From his home in San Diego, where he runs Russian Evangelist Missions, Okhotin’s father, Vladimir, said he sees an eerie parallel with his own experience.

“They seized him like a Christian. Just as they went after me, they are going after him,” said Vladimir Okhotin, 61, who refers to his son by his given name, Andrei. “Our goal is only that God gives Andrei the power to stand his ground and that the money gets to the people who need it. That is not just any money but money that came from poor people in some cases.”

Nearly 20 years ago, Rep. Joseph Pitts, R-Pa., was one of the hundreds of Americans involved in a letter-writing campaign to win the elder Okhotin’s release from Soviet prison. Back then, Pitts was a state legislator in Pennsylvania, but now he sits on the House of Representatives’ international relations committee.
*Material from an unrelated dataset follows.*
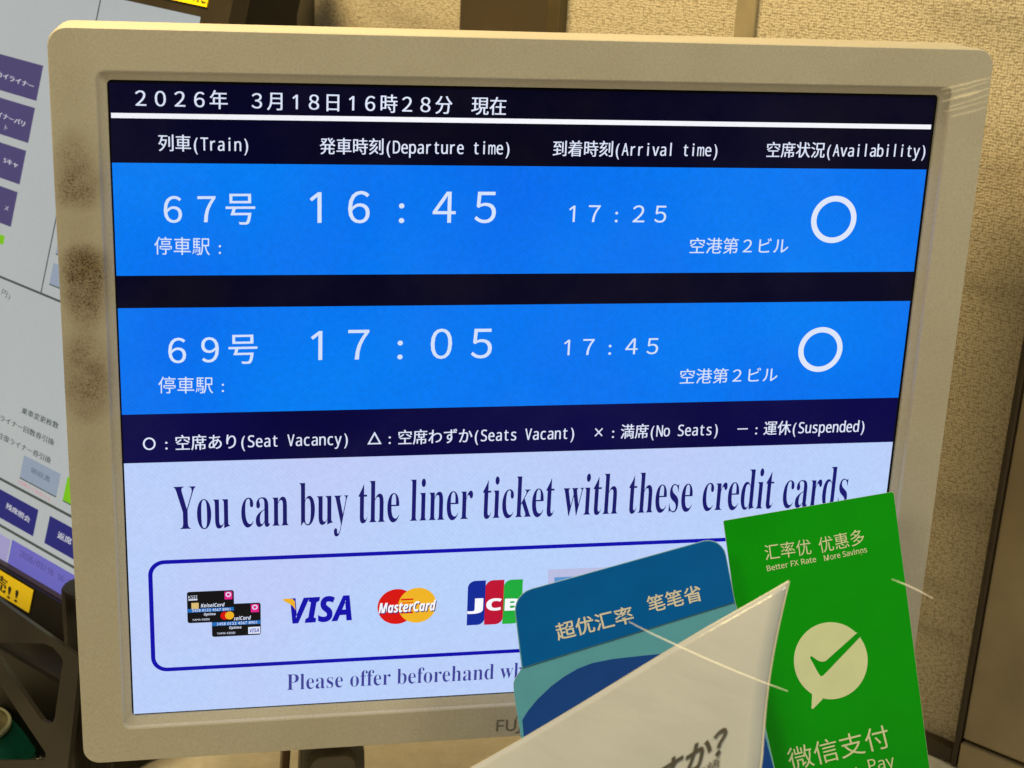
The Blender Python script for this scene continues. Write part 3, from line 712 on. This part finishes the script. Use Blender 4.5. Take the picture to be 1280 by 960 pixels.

He enlisted the help of five other congressmen in sending an appeal to Russian President Vladimir Putin.


“Congressman Pitts likes to say that he is a toothache that just won’t go away regarding this issue,” said Pitts’ spokesman, Derek Karchner, from Washington, adding that, so far, there is little progress. “We have had varying degrees of evasion and obstinence from Russian officials. (Pitts) had a rather brief and pointed conversation with the Russian ambassador two weeks ago. Nothing was really accomplished and there didn’t appear to be any flexibility.”

Ultimately, Karchner said, the strongest political weapon Pitts has is to introduce Okhotin’s case during the upcoming discussion in the House on the repeal of the last significant Cold War-era trade restrictions on Russia.

“That’s especially true since six of the biggest players on the (trade) issue in the House are involved in Andrew’s case,” Karchner said.

Elsewhere, Okhotin’s supporters have held two prayer vigils involving a couple dozen people outside the Russian Embassy, according to the elder Okhotin. And students at Harvard Divinity School have fasted and taken part in a 12-hour prayer service for Okhotin in Cambridge, Mass., reported Chanta Bhan, a classmate of Okhotin, by e-mail.

The Russian government has not officially responded to the lobbying and petitions aside from a somewhat peculiar June 10 news release from the Foreign Ministry announcing tersely that Okhotin had been detained at the airport for not declaring $48,000 on March 29.

But, according to Okhotin’s Moscow lawyer, some of the Russian officials receiving faxed and mailed petitions each bearing “40 or 100 signatures” are increasingly irritated at the sheer volume of missives from America.


“We’re talking about more than a thousand and that is just the faxes,” said the lawyer, Anatoly Pchelintsev. “I don’t think this sort of thing happens very often. I think it is a problem for them mostly on a practical level. I know in the police office, they just didn’t have enough fax paper.”